20211026 mayon
State volcanologists urged the public to exercise caution and avoid going inside the Permanent Danger Zone's 6-km radius. File photo shows residents walking past a house half-buried by sand and rock from Mayon volcano. Image Credit: AFP

Manila: Pilots had been advised to fly a safe distance from the summit of the restive Mount Mayon in eastern Philippines as the alert level was raised due to the volcano's “increasing unrest.”

Any quick eruption's ash could endanger their aircraft, state volcanologists warned, as the alert status of Mt Mayon in Albay to Level 2 on Monday (June 5, 2023).

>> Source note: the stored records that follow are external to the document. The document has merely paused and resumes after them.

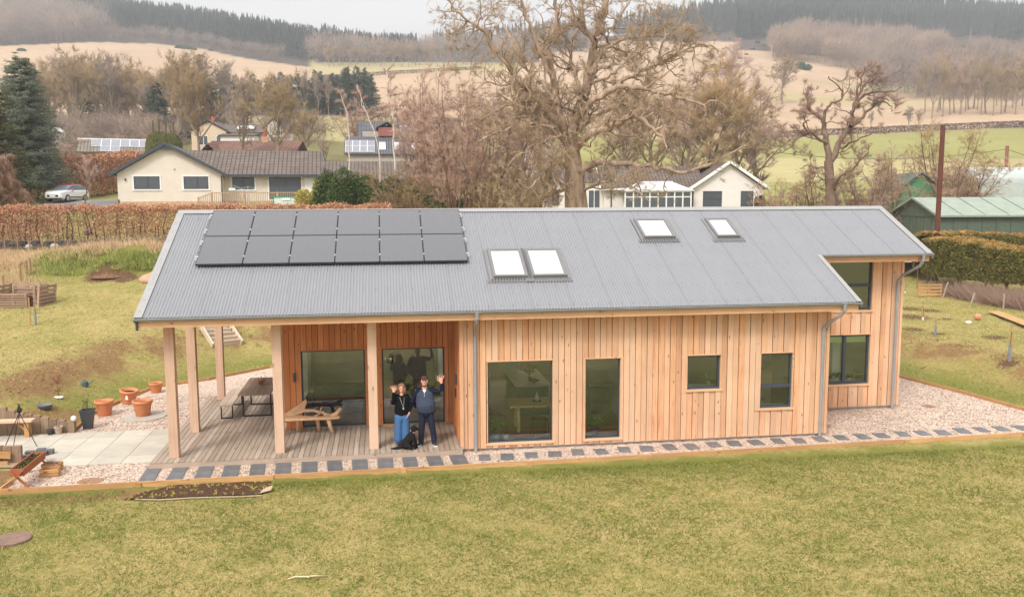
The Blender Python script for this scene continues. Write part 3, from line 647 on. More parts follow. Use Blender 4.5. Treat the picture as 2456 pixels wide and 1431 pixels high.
# ================= PLANTS: generators =================
def cones(mb, A, B, r, T=None):
    A = np.asarray(A, float); B = np.asarray(B, float); n = len(A)
    if n == 0: return
    d = B-A; d /= np.maximum(np.linalg.norm(d, axis=1, keepdims=True), 1e-6)
    ref = np.where(np.abs(d[:, 2:3]) < .9, [[0, 0, 1.]], [[1., 0, 0]]); x = np.cross(d, ref); x /= np.linalg.norm(x, axis=1, keepdims=True); y = np.cross(d, x)
    r = np.broadcast_to(np.asarray(r, float), (n,))[:, None]
    V = np.stack([A+x*r, A-.5*x*r+.87*y*r, A-.5*x*r-.87*y*r, B], 1).reshape(-1, 3); k = np.arange(n)[:, None]*4
    Fc = np.concatenate([k+[0, 1, 3], k+[1, 2, 3], k+[2, 0, 3]]); mb.npadd(V, Fc, None if T is None else np.repeat(T, 4))
def leaves(mb, P, size, T=None, flat=.0, asp=.62, rng=RNG):
    "small folded leaf blades at P"
    n = len(P); P = np.asarray(P, float); d = rng.normal(size=(n, 3)); d[:, 2] *= 1-flat; d /= np.linalg.norm(d, axis=1, keepdims=True)
    q = rng.normal(size=(n, 3)); x = np.cross(d, q); x /= np.linalg.norm(x, axis=1, keepdims=True); s = (size*rng.uniform(.6, 1.3, n))[:, None]; nn = np.cross(d, x)
    V = np.stack([P-d*s*.5, P+x*s*asp*.5+nn*s*.1, P+d*s*.5, P-x*s*asp*.5+nn*s*.1], 1).reshape(-1, 3); k = np.arange(n)[:, None]*4
    mb.npadd(V, np.concatenate([k+[0, 1, 2], k+[0, 2, 3]]), None if T is None else np.repeat(T, 4))
def tubes(mb, Pl):
    for pts, rad, n in Pl:
        pts = np.asarray(pts); m = len(pts); d = np.gradient(pts, axis=0); d /= np.maximum(np.linalg.norm(d, axis=1, keepdims=True), 1e-6)
        ref = np.array([.31, .17, .05]) if abs(d[0][2]) > .8 else np.array([0, 0, 1.]); x = np.cross(d, ref); x /= np.maximum(np.linalg.norm(x, axis=1, keepdims=True), 1e-6); y = np.cross(d, x)
        a = 2*PI*np.arange(n)/n; V = (pts[:, None]+(x[:, None]*np.cos(a)[None, :, None]+y[:, None]*np.sin(a)[None, :, None])*np.asarray(rad)[:, None, None]).reshape(-1, 3)
        i = np.arange(m-1)[:, None]*n; k = np.arange(n); k2 = (k+1) % n
        Fq = np.stack([i+k, i+k2, i+n+k2, i+n+k], -1).reshape(-1, 4); mb.npadd(V, Fq)
def nrm(v): return v/max(np.linalg.norm(v), 1e-6)
def perp(d, rng, ang):
    q = rng.normal(size=3); x = nrm(q-d*q.dot(d)); return nrm(d*math.cos(ang)+x*math.sin(ang))
def limb(rng, p, d, L, r, r2, wig, up, seg):
    m = max(3, int(L/seg)); P = [np.array(p, float)]; d = np.array(d, float)
    for i in range(m):
        d = nrm(d+rng.normal(size=3)*wig+np.array([0, 0, up])); P.append(P[-1]+d*L/m)
    t = np.linspace(0, 1, m+1); return np.array(P), r*(1-t)+r2*t
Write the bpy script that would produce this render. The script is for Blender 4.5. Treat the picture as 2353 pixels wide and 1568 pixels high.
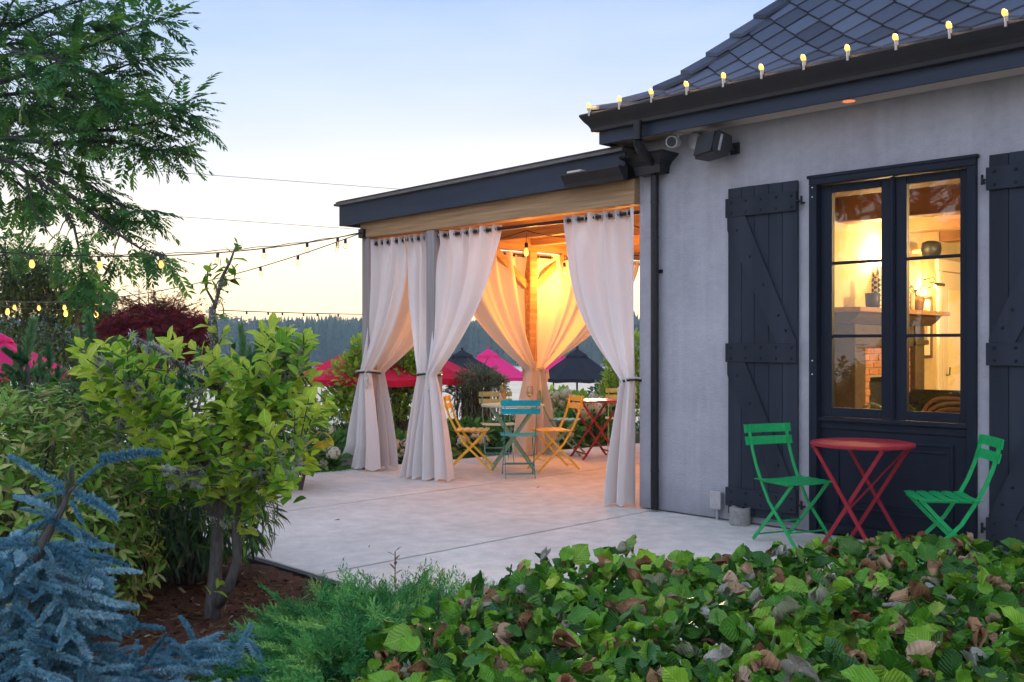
import bpy, math, random
import numpy as np
from mathutils import Vector, Matrix, noise

for _o in list(bpy.data.objects):
    bpy.data.objects.remove(_o)
scene = bpy.context.scene
COL = scene.collection
random.seed(7)
RNG = np.random.default_rng(11)
PI = math.pi

# ------------------------------------------------------------------ camera
# World axes follow the house: X runs along its front wall (to the right), Y goes into the
# house, the origin is the foot of the house corner.  The camera looks along (-1, 1, 0).
S45 = math.sqrt(.5)
CAM = Vector((5.258, -6.805, 1.39))
FPX = 2288.0                        # focal length in units of a 2353 px wide picture
cam_data = bpy.data.cameras.new('camera')
cam = bpy.data.objects.new('camera', cam_data)
COL.objects.link(cam)
cam.location = CAM
cam.rotation_euler = (math.radians(90), 0, math.radians(45))
cam_data.sensor_width = 36
cam_data.lens = 36 * FPX / 2353
cam_data.shift_y = 11 / 2353
cam_data.clip_start = .05
cam_data.clip_end = 3000
scene.camera = cam

# ------------------------------------------------------------------ sky, sun, exposure
SUN_EL, SUN_AZ = 0.8, 45 - 4.0      # degrees; azimuth measured from +Y towards -X
world = bpy.data.worlds.new('World')
scene.world = world
world.use_nodes = True
wn, wl = world.node_tree.nodes, world.node_tree.links
sky = wn.new('ShaderNodeTexSky')
sky.sky_type = 'NISHITA'
sky.sun_disc = False
sky.sun_elevation = math.radians(SUN_EL)
sky.sun_rotation = math.radians(-SUN_AZ)
sky.altitude = 100
sky.air_density = 1.0
sky.dust_density = 0.4
sky.ozone_density = 2.6
# the Sky Texture gives the glow round the set sun; a pale dusk gradient (warm at the horizon,
# warmer on the sunset side, blue above) goes all the way round
bgn = wn['Background']
geo = wn.new('ShaderNodeTexCoord')
sepz = wn.new('ShaderNodeSeparateXYZ')
wl.new(geo.outputs['Generated'], sepz.inputs[0])
def sky_ramp(stops):
    cr = wn.new('ShaderNodeValToRGB')
    els = cr.color_ramp.elements
    while len(els) < len(stops):
        els.new(.5)
    for e, (p, c) in zip(els, stops):
        e.position = p
        e.color = (*c, 1)
    wl.new(sepz.outputs['Z'], cr.inputs[0])
    return cr
west = sky_ramp([(0, (.88, .62, .27)), (.05, (.85, .64, .36)), (.10, (.65, .54, .40)), (.16, (.455, .435, .425)), (.22, (.325, .362, .430)), (.28, (.225, .295, .435)), (.36, (.150, .232, .425)), (.6, (.26, .35, .55)), (1, (.42, .52, .76))])
east = sky_ramp([(0, (.72, .71, .74)), (.12, (.70, .71, .79)), (.3, (.62, .68, .86)), (.6, (.50, .60, .86)), (1, (.42, .52, .76))])
dotn = wn.new('ShaderNodeVectorMath')
dotn.operation = 'DOT_PRODUCT'
wl.new(geo.outputs['Generated'], dotn.inputs[0])
dotn.inputs[1].default_value = (-math.sin(math.radians(SUN_AZ)), math.cos(math.radians(SUN_AZ)), 0)
mrw = wn.new('ShaderNodeMapRange')
mrw.interpolation_type = 'SMOOTHSTEP'
mrw.inputs[1].default_value = -.5
mrw.inputs[2].default_value = .75
wl.new(dotn.outputs['Value'], mrw.inputs[0])
mixw = wn.new('ShaderNodeMix')
mixw.data_type = 'RGBA'
wl.new(mrw.outputs[0], mixw.inputs[0])
wl.new(east.outputs[0], mixw.inputs[6])
wl.new(west.outputs[0], mixw.inputs[7])
sca = wn.new('ShaderNodeVectorMath')
sca.operation = 'SCALE'
sca.inputs['Scale'].default_value = 0.62
# thin high cloud: faint uneven streaks
mpc = wn.new('ShaderNodeMapping')
mpc.inputs['Scale'].default_value = (1.2, 1.2, 7)
wl.new(geo.outputs['Generated'], mpc.inputs['Vector'])
nzc = wn.new('ShaderNodeTexNoise')
nzc.inputs['Scale'].default_value = 2.2
nzc.inputs['Detail'].default_value = 6
nzc.inputs['Roughness'].default_value = .6
wl.new(mpc.outputs[0], nzc.inputs['Vector'])
mrc = wn.new('ShaderNodeMapRange')
mrc.inputs[1].default_value = .35
mrc.inputs[2].default_value = .75
mrc.inputs[3].default_value = 0
mrc.inputs[4].default_value = .22
wl.new(nzc.outputs['Fac'], mrc.inputs[0])
cld = wn.new('ShaderNodeMix')
cld.data_type = 'RGBA'
cld.inputs[7].default_value = (.52, .52, .53, 1)
wl.new(mrc.outputs[0], cld.inputs[0])
wl.new(mixw.outputs[2], cld.inputs[6])
wl.new(cld.outputs[2], sca.inputs[0])
addn = wn.new('ShaderNodeVectorMath')
addn.operation = 'ADD'
scn = wn.new('ShaderNodeVectorMath')
scn.operation = 'SCALE'
scn.inputs['Scale'].default_value = 0.04
wl.new(sky.outputs['Color'], scn.inputs[0])
wl.new(scn.outputs[0], addn.inputs[0])
wl.new(sca.outputs[0], addn.inputs[1])
wl.new(addn.outputs[0], bgn.inputs['Color'])
bgn.inputs['Strength'].default_value = 0.15

sun_data = bpy.data.lights.new('sun', 'SUN')
sun_data.energy = .3
sun_data.angle = math.radians(6)
sun_data.color = (1, .72, .45)
sun = bpy.data.objects.new('sun', sun_data)
COL.objects.link(sun)
_a, _e = math.radians(SUN_AZ), math.radians(SUN_EL)
sun_dir = Vector((-math.sin(_a) * math.cos(_e), math.cos(_a) * math.cos(_e), math.sin(_e)))
sun.rotation_euler = sun_dir.to_track_quat('Z', 'Y').to_euler()
sun.location = (0, 0, 30)

scene.view_settings.view_transform = 'Standard'
scene.view_settings.look = 'None'
scene.view_settings.gamma = 1
scene.view_settings.use_curve_mapping = False
scene.view_settings.exposure = 4.45
scene.render.engine = 'CYCLES'
cy = scene.cycles
cy.use_denoising = True
cy.max_bounces = 8
cy.diffuse_bounces = 4
cy.glossy_bounces = 4
cy.transmission_bounces = 6
cy.transparent_max_bounces = 24
cy.volume_bounces = 1
cy.sample_clamp_indirect = 6
cy.caustics_reflective = False
cy.caustics_refractive = False

# ------------------------------------------------------------------ helpers: layout
def C(r, f, z):
    """plan position given as metres to the right of and in front of the camera"""
    return Vector((CAM.x + S45 * (r - f), CAM.y + S45 * (r + f), z))

def W(x, y, f):
    return C((x - 1176.5) / FPX * f, f, CAM.z - (y - 795) / FPX * f)

def G(x, y, z=0.0):
    return W(x, y, (CAM.z - z) * FPX / (y - 795))

def sstep(t):
    t = min(1, max(0, t))
    return t * t * (3 - 2 * t)

def plan(p):
    dx, dy = p[0] - CAM.x, p[1] - CAM.y
    return S45 * (dx + dy), S45 * (-dx + dy)

def terrain(x, y):
    r, f = plan((x, y))
    z = -.06 - 1.15 * sstep((-5.0 - x) / 3.8)
    z -= .012 * max(0, f - 22)
    if f > 225:
        z += .04 * (f - 225)
    return z

def inside(poly, x, y):
    c = False
    for i in range(len(poly)):
        x0, y0 = poly[i - 1][:2]; x1, y1 = poly[i][:2]
        if (y0 > y) != (y1 > y) and x < (x1 - x0) * (y - y0) / (y1 - y0) + x0:
            c = not c
    return c

# ------------------------------------------------------------------ helpers: objects
def wm(o):
    m = o.matrix_basis
    return m if o.parent is None else wm(o.parent) @ o.matrix_parent_inverse @ m

def setp(o, parent):
    if parent is not None:
        o.parent = parent
        o.matrix_parent_inverse = wm(parent).inverted()
    return o

def tag(o, label=None, cat=None, group=None, kind=None):
    for k, v in (('label', label), ('category', cat), ('group', group), ('kind', kind)):
        if v:
            o[k] = v
    return o

def thing(name, label, cat, loc=(0, 0, 0), group=None, parent=None):
    o = bpy.data.objects.new(name, None)
    o.empty_display_size = .2
    COL.objects.link(o)
    o.location = loc
    if parent is not None:
        setp(o, parent)
    return tag(o, label, cat, group)

def obj_from(name, me, parent=None, matrix=None):
    o = bpy.data.objects.new(name, me)
    COL.objects.link(o)
    if parent is not None:
        setp(o, parent)
    if matrix is not None:
        o.matrix_basis = matrix
    return o

class MB:
    """collects simple solids into one mesh"""
    def __init__(self):
        self.v, self.f = [], []

    def add(self, vs, fs):
        n = len(self.v)
        self.v += [tuple(p) for p in vs]
        self.f += [tuple(i + n for i in f) for f in fs]
        return self

    def box(self, a, b):
        x0, y0, z0 = a
        x1, y1, z1 = b
        return self.add([(x0, y0, z0), (x1, y0, z0), (x1, y1, z0), (x0, y1, z0),
                         (x0, y0, z1), (x1, y0, z1), (x1, y1, z1), (x0, y1, z1)],
                        [(0, 3, 2, 1), (4, 5, 6, 7), (0, 1, 5, 4), (1, 2, 6, 5), (2, 3, 7, 6), (3, 0, 4, 7)])

    def bbox(self, a, b, bv=.004):
        """box with chamfered edges"""
        a, b = Vector(a), Vector(b)
        c, h = (a + b) / 2, (b - a) / 2
        bv = min(bv, min(h) * .9)
        vs, idx = [], {}
        for ax in range(3):
            for sx in (-1, 1):
                for sy in (-1, 1):
                    for sz in (-1, 1):
                        s = (sx, sy, sz)
                        p = [c[i] + s[i] * (h[i] - (0 if i == ax else bv)) for i in range(3)]
                        idx[(ax, s)] = len(vs)
                        vs.append(p)
        fs = []
        for ax in range(3):
            o1, o2 = (ax + 1) % 3, (ax + 2) % 3
            for sg in (-1, 1):
                q = []
                for u, w in ((-1, -1), (1, -1), (1, 1), (-1, 1)):
                    s = [0, 0, 0]
                    s[ax], s[o1], s[o2] = sg, u, w
                    q.append(idx[(ax, tuple(s))])
                fs.append(tuple(q if sg > 0 else q[::-1]))
        for ax in range(3):       # edge strips, edges run along ax
            o1, o2 = (ax + 1) % 3, (ax + 2) % 3
            for u in (-1, 1):
                for w in (-1, 1):
                    q = []
                    for a_, t in ((o1, -1), (o1, 1), (o2, 1), (o2, -1)):
                        s = [0, 0, 0]
                        s[ax], s[o1], s[o2] = t, u, w
                        q.append(idx[(a_, tuple(s))])
                    fs.append(tuple(q if u * w > 0 else q[::-1]))
        for sx in (-1, 1):
            for sy in (-1, 1):
                for sz in (-1, 1):
                    s = (sx, sy, sz)
                    q = (idx[(0, s)], idx[(1, s)], idx[(2, s)])
                    fs.append(q if sx * sy * sz > 0 else q[::-1])
        return self.add(vs, fs)

    def tube(self, pts, rad, n=8, cap=True):
        pts = [Vector(p) for p in pts]
        m = len(pts)
        rad = [rad] * m if isinstance(rad, (int, float)) else list(rad)
        vs, fs = [], []
        ref = None
        for i, p in enumerate(pts):
            t = (pts[min(i + 1, m - 1)] - pts[max(i - 1, 0)])
            t = t.normalized() if t.length > 1e-9 else Vector((0, 0, 1))
            if ref is None:
                ref = Vector((0, 0, 1)) if abs(t.z) < .9 else Vector((1, 0, 0))
            u = t.cross(ref)
            if u.length < 1e-6:
                u = t.orthogonal()
            u.normalize()
            w = u.cross(t).normalized()
            ref = w
            for k in range(n):
                a = 2 * PI * k / n
                vs.append(p + (u * math.cos(a) + w * math.sin(a)) * rad[i])
        for i in range(m - 1):
            for k in range(n):
                k2 = (k + 1) % n
                fs.append((i * n + k, i * n + k2, (i + 1) * n + k2, (i + 1) * n + k))
        if cap:
            fs.append(tuple(range(n))[::-1])
            fs.append(tuple(range((m - 1) * n, m * n)))
        return self.add(vs, fs)

    def lathe(self, prof, n=16, c=(0, 0, 0), sx=1, sy=1):
        """prof = [(radius, z)], about the vertical through c"""
        vs, fs = [], []
        for r, z in prof:
            for k in range(n):
                a = 2 * PI * k / n
                vs.append((c[0] + sx * r * math.cos(a), c[1] + sy * r * math.sin(a), c[2] + z))
        for i in range(len(prof) - 1):
            for k in range(n):
                k2 = (k + 1) % n
                fs.append((i * n + k, i * n + k2, (i + 1) * n + k2, (i + 1) * n + k))
        fs.append(tuple(range(n))[::-1])
        fs.append(tuple(range((len(prof) - 1) * n, len(prof) * n)))
        return self.add(vs, fs)

    def bar(self, pts, side, w, t):
        """flat bar: t thick along 'side', w wide in the plane across it"""
        side = Vector(side).normalized()
        pts = [Vector(p) for p in pts]
        m = len(pts)
        vs, fs = [], []
        for i, p in enumerate(pts):
            tg = (pts[min(i + 1, m - 1)] - pts[max(i - 1, 0)]).normalized()
            up = tg.cross(side).normalized()
            for a, b in ((-1, -1), (1, -1), (1, 1), (-1, 1)):
                vs.append(p + side * (a * t / 2) + up * (b * w / 2))
        for i in range(m - 1):
            for k in range(4):
                k2 = (k + 1) % 4
                fs.append((i * 4 + k, i * 4 + k2, (i + 1) * 4 + k2, (i + 1) * 4 + k))
        fs.append((3, 2, 1, 0))
        fs.append(tuple((m - 1) * 4 + k for k in range(4)))
        return self.add(vs, fs)

    def prism(self, poly, ax, lo, hi):
        """polygon (2D points in the two other axes, in order) pushed along axis ax"""
        n = len(poly)
        o1, o2 = [(1, 2), (0, 2), (0, 1)][ax]
        vs = []
        for d in (lo, hi):
            for a, b in poly:
                p = [0, 0, 0]
                p[ax], p[o1], p[o2] = d, a, b
                vs.append(p)
        fs = [tuple(range(n)), tuple(range(n, 2 * n))[::-1]]
        for k in range(n):
            k2 = (k + 1) % n
            fs.append((k, k + n, k2 + n, k2))
        return self.add(vs, fs)

    def mesh(self, name, m=None, smooth=False):
        me = bpy.data.meshes.new(name)
        me.from_pydata(self.v, [], self.f)
        if m is not None:
            for mm in (m if isinstance(m, (list, tuple)) else [m]):
                me.materials.append(mm)
        if smooth:
            me.polygons.foreach_set('use_smooth', [True] * len(me.polygons))
        me.update()
        return me

    def build(self, name, m=None, parent=None, smooth=False, label=None, fix=True, kind=None):
        me = self.mesh(name, m, smooth)
        if fix:
            recalc(me)
        o = obj_from(name, me, parent)
        return tag(o, label, None, None, kind)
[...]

The Philippine Institute of Volcanology and Seismology (Philvolcs) said the raising of the alert level means "there is current unrest driven by shallow magmatic processes that could ultimately lead to phreatic eruptions or even precede hazardous magmatic eruption.”

High alert

Volcanologists cited visual camera and earthquake data, which point to an elevated risk of hazards from unexpected explosions, rockfall, and landslides.

Phivolcs urged the public to exercise caution and avoid going inside the Permanent Danger Zone's six-kilometer radius.

“In case of ash fall events that may affect communities downwind of Mayon’s crater, people should cover their nose with a damp, clean cloth or dust mask,” it said.

Phreatic eruptions are steam-driven explosions. In the meantime, magmatic eruptions cause the ejection of lava or tephra from a magma source deep inside the ground.

It’s been nearly three months after Phivolcs lowered Mayon's status to Alert Level 1.

Rockfall, earthquakes

Since April 1, there have been 318 rockfall incidents total, and 26 volcanic earthquakes have also been noted during that time.

According to Phivolcs, the lava dome's volume has expanded by almost 164,000 cubic meters since August 20, 2022, and by about 83,000 cubic meters since February 3.

The recent measurement, taken on May 23, averaged 162 tons per day, while the maximum sulfur dioxide emission, reported on April 29, reached 576 tons per day.

These low-level volcanic earthquakes, ground deformation, and volcanic gas characteristics are obscured, according to the institute, by recent sharp increases in rockfall occurrences that could potentially trigger more dome activity.